第4項は、著作を単なる個人的な参照として供する又は適正な利用である場合は、著作権侵害に該当しない旨規定している。これは、著作権法が立法院において審議される際に、立法委員が支持した誤った立法である。なぜなら、「著作の適正な利用は、著作財産権の侵害に該当しない」との規定は、すでに第65条第1号において明文規定があるにもかかわらず、現行の規定は議会討論の際に龐建国委員の支持の下、この重畳規定が設けられたからである。事実、蛇足であり、いたずらに法制の混乱を招いた。
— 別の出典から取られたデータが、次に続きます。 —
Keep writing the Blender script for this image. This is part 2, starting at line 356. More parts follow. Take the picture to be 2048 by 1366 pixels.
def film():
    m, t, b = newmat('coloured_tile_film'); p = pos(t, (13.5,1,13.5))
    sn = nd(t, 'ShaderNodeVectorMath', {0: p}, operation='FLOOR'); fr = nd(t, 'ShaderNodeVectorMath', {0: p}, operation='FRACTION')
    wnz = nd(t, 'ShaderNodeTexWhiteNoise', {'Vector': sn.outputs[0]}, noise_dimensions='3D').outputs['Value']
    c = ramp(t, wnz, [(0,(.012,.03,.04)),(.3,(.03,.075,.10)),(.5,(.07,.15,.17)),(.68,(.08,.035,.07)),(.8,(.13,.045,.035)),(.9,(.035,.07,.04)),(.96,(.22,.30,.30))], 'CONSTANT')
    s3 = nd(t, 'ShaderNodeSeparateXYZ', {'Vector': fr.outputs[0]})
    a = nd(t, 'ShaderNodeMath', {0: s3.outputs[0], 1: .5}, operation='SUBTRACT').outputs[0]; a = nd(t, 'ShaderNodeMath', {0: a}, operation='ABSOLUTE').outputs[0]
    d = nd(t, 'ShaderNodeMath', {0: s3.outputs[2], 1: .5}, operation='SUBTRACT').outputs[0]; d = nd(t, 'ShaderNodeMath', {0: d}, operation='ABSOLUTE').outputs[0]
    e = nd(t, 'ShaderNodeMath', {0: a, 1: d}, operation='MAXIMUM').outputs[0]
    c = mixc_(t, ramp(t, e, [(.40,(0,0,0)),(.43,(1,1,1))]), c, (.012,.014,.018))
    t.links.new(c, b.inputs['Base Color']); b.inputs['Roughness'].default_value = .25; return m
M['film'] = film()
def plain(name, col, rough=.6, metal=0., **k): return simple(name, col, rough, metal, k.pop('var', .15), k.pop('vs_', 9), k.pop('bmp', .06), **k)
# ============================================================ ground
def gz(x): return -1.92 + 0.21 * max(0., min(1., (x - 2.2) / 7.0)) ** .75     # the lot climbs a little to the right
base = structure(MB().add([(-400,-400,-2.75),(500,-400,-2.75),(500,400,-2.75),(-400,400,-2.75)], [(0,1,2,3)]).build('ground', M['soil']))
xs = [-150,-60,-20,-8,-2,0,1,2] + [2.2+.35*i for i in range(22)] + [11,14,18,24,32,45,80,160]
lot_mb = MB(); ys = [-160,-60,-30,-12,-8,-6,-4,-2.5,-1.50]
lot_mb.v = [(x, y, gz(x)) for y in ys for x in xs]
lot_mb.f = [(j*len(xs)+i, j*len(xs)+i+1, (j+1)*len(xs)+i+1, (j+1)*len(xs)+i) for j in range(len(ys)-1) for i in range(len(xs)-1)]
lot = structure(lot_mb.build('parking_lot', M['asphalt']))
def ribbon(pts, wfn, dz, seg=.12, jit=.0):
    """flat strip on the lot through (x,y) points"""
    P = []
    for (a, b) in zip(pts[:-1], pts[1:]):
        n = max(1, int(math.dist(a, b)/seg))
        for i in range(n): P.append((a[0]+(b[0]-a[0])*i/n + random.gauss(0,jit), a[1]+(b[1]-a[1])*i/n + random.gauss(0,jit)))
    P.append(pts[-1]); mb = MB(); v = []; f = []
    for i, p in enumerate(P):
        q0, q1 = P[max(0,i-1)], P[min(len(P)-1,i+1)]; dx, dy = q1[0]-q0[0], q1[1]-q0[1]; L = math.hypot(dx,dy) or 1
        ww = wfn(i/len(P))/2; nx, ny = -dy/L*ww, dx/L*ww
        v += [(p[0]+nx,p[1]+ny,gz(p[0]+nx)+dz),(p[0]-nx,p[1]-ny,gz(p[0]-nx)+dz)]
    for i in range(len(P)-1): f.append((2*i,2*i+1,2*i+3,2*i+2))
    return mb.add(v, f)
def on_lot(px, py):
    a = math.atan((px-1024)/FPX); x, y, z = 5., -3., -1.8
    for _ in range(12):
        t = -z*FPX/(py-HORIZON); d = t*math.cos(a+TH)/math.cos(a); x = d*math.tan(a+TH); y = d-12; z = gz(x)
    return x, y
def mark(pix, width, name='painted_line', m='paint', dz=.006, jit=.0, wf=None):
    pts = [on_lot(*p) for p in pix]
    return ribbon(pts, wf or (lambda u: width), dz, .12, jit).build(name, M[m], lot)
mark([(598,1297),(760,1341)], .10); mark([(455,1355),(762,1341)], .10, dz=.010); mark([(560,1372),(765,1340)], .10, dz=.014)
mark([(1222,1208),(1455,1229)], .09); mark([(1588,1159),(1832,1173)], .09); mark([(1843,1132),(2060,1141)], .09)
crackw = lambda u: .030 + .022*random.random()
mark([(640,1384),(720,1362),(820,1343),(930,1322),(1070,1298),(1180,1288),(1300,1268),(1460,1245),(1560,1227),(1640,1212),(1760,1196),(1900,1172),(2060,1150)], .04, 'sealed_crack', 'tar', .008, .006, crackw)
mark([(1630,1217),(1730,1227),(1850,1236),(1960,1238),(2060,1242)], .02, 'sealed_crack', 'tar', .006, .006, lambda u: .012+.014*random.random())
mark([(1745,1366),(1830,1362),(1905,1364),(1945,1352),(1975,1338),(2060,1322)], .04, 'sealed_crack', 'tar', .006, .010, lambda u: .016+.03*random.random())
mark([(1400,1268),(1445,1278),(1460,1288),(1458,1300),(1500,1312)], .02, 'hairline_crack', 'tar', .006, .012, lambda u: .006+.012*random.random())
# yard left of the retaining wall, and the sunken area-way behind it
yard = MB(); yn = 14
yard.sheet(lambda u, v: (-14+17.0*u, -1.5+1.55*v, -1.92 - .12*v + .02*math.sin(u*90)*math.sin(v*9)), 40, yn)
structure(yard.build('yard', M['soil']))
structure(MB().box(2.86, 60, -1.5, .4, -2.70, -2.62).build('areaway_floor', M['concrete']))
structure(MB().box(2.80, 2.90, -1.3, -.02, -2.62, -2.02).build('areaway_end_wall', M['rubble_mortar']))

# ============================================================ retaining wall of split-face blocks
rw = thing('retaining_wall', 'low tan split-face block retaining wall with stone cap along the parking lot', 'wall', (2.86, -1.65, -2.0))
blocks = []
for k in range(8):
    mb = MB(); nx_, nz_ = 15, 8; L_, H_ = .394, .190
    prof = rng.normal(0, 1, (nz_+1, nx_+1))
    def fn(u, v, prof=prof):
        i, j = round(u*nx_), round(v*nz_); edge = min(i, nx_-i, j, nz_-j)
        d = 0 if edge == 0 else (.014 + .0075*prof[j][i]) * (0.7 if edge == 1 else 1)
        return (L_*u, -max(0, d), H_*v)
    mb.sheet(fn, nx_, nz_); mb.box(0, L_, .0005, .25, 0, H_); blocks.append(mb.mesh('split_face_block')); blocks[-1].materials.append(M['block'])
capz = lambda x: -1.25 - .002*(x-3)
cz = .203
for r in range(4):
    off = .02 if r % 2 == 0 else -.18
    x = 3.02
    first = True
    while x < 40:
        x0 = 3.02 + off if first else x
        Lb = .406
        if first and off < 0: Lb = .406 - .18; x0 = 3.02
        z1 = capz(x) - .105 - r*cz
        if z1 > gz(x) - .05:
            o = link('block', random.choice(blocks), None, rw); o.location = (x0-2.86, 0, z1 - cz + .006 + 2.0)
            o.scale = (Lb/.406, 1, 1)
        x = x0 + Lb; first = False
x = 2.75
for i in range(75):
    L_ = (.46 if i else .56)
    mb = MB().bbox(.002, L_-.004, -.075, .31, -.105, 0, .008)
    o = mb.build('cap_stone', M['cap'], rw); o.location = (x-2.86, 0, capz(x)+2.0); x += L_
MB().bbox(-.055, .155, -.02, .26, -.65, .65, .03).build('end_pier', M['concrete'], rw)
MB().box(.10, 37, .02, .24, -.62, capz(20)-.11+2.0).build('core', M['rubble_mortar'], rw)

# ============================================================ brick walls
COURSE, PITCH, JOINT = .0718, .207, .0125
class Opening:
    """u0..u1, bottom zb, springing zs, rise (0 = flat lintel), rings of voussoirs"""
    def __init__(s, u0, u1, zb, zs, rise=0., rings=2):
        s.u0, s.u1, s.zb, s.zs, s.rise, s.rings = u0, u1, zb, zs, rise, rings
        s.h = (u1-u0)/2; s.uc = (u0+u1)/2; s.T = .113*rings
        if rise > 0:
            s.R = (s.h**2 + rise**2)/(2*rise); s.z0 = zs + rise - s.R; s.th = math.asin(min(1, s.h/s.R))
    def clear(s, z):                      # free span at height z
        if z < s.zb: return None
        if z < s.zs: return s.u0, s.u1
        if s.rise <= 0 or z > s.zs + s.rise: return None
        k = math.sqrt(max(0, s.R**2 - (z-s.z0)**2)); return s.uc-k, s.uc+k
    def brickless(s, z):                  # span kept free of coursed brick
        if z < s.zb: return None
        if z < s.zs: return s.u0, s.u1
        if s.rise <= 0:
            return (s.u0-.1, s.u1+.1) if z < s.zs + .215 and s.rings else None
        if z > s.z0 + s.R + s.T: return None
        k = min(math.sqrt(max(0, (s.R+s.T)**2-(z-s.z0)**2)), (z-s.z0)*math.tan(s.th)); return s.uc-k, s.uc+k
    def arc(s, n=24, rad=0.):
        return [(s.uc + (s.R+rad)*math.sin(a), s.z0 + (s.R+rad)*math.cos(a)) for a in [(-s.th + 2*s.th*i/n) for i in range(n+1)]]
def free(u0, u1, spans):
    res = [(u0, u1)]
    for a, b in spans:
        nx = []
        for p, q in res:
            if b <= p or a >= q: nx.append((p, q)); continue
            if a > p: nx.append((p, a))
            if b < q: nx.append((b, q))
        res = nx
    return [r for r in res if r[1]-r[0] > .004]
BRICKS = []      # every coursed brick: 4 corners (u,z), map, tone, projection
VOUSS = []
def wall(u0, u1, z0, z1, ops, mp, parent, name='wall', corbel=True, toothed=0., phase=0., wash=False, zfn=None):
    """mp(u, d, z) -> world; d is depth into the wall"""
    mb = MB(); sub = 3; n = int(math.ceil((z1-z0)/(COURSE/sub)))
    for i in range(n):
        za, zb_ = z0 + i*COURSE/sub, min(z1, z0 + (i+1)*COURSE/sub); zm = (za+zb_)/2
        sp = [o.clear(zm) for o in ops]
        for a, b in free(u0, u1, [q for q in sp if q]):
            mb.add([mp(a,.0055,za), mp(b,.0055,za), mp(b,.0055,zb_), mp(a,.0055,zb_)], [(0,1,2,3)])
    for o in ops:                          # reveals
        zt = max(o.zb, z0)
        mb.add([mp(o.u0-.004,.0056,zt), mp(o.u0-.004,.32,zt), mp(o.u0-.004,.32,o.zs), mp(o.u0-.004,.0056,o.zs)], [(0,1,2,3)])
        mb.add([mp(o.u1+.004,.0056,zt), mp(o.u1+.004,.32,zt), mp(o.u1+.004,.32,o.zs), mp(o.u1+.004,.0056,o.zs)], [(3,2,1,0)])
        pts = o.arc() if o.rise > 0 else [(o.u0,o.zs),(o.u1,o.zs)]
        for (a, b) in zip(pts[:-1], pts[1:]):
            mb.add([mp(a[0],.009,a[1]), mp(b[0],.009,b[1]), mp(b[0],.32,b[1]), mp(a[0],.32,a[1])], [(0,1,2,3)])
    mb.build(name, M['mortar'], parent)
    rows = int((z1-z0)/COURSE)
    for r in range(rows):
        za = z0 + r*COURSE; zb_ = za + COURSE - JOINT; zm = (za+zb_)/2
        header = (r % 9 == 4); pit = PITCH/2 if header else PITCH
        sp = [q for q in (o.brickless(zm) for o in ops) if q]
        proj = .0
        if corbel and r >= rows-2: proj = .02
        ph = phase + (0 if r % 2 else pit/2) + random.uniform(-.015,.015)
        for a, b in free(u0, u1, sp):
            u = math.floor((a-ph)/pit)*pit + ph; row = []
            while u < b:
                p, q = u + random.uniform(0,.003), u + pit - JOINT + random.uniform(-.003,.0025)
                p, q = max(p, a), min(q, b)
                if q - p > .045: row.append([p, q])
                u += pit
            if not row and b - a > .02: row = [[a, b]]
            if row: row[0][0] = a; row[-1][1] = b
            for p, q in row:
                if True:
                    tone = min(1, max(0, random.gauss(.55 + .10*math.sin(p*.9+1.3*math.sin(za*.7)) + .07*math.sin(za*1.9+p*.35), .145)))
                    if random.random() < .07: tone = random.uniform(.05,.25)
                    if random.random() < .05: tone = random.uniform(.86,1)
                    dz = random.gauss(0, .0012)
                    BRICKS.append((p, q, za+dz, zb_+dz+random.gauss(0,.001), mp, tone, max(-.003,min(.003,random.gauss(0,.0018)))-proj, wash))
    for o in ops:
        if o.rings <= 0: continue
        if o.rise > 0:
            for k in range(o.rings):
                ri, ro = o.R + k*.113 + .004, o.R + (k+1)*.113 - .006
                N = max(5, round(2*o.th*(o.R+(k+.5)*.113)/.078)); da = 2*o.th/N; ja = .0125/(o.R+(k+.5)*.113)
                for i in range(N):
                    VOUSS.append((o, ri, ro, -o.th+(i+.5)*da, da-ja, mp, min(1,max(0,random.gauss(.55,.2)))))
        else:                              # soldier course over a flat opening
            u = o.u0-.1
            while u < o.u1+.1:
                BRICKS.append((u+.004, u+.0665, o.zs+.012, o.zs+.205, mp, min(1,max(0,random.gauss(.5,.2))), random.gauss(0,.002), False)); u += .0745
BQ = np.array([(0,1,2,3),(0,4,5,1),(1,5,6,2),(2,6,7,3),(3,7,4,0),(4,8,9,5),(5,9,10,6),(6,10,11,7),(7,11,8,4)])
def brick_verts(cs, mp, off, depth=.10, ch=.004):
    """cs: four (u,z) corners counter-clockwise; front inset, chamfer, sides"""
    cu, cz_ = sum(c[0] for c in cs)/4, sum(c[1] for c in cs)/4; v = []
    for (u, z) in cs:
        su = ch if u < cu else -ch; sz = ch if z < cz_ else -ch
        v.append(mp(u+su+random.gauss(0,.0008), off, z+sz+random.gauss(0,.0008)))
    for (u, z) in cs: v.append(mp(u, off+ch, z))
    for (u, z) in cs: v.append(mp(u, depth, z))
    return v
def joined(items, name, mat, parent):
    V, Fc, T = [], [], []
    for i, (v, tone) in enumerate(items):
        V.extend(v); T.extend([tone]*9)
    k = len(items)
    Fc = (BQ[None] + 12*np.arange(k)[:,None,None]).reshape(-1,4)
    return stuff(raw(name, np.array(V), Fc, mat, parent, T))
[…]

台湾著作権法にいう「著作権」には、「著作者人格権」と「著作財産権」が含まれ、適正な利用は著作財産権のみに対する制限にすぎず「著作者人格権」の行使を妨げないことから、適正な利用であっても「著作者人格権」を尊重し、第64条に従って出典を明示しなければならない。また、第66条は「第44条から第63条及び第65条の規定は、著作者の著作者人格権に対して影響を及ぼさない。」と明文で規定し、本条は「著作の適正な利用である場合」「『著作権』の侵害には該当しない」と規定しているが、将来、他人の著作に対して適正な利用を行い出典を明示しなかった場合、「著作者人格権」の侵害か否か、第96条に基づき処罰すべきか否かは定かでない。さらに妥当でない点は、議会討論の際、蘇盈貴委員が追加を主張した「著作の単なる個人的な参照」は「著作権の侵害には該当しない」という一文である。この追加の本来の意図は、学校内において学生が他人の著作を利用することに対して権利侵害責任を免除することにあったが、道理がないばかりでなく、濫用にすぎる。学校内は治外法権ではなく、第65条第1項は「著作の適正な利用は著作財産権の侵害に該当しない」と規定し、学校には第44条から第65条の間において非常に多くの適正な利用となる余地が確保されており、第91条第4項が「著作の単なる個人的な参考」と「適正な利用」を併記していることは、「適正な利用」でない「著作の単なる個人的な参照」としての著作の利用が「著作権の侵害に該当しない」ことを意味し、「単なる個人的な参照」でありさえすれば、数量の如何にかかわらず「適正な利用」の範囲を超えてもすべて「著作権侵害に該当しない」とされ、刑事責任がないばかりでなく民事責任までも免除されるということになり得る。この条文は第91条第4項に位置するが、明文規定による制限がない以上、前項3項の複製権の侵害にのみ適用される。解釈上、複製権以外の公開口述、公開上映、公開放送等のすべての著作財産権にかかる行為へ適用することは、本来非常に厳格な要件の下「適正な利用」の規定に基づき他人の著作の自由な利用を認めるという著作権法の重要な原則が完全に反故にされることとなり、ベルヌ条約、WTOのTRIPS協定、WCT及びWPPTにより確立された「適正な利用」のスリー・ステップ・テスト①「関連する特定の状況下において」②「著作の通常の利用と衝突しない」③「他人の法定利益に不合理な損害を与えない」に反する。従って、この条項の文言は、著作権法専属責任機関である智慧財産局の見解によれば、次のとおりである。「1.第91条第4項にいう『単なる個人的な参照』は、第44条から第65条の適正な利用の条文において個人的な参照に関する事項がすでに存在することを強調するにすぎず、既存の適正な利用の条文範囲を拡大しするものではなく、既存の適正な利用制度のほかに別途刑事免責の範囲を創設もしていない。2.第91条第4項にいう『著作権の侵害に該当しない』とは、著作財産権の侵害に該当しないという意味であり著作者人格権はこれに含まれない。3.第91条第4項の『単なる個人的な参照』の規定は適正な利用の例示規定であり、それ自体は第44条から第65条の適正な利用の範囲を拡大又は縮小するものではない。第91条の1、第92条、第93条及び第94条の規定違反の有無を判断する際に、依然として第44条から第65条に規定される適正な利用の要件の有無を判断し、当該各条項の規定に違反するか否かを決定しなければならない」。これらの説明を前述の分析に照らし合わせると、すべて行政機関が立法院による誤った立法に対してやむを得ず善後策を講じており、それが妥当であるか否かは将来司法機関の裁判認定に委ねられるが、刑事法における「罪刑法定主義」の下被告人をいかに納得させるかは司法機関の知恵に頼る他はない。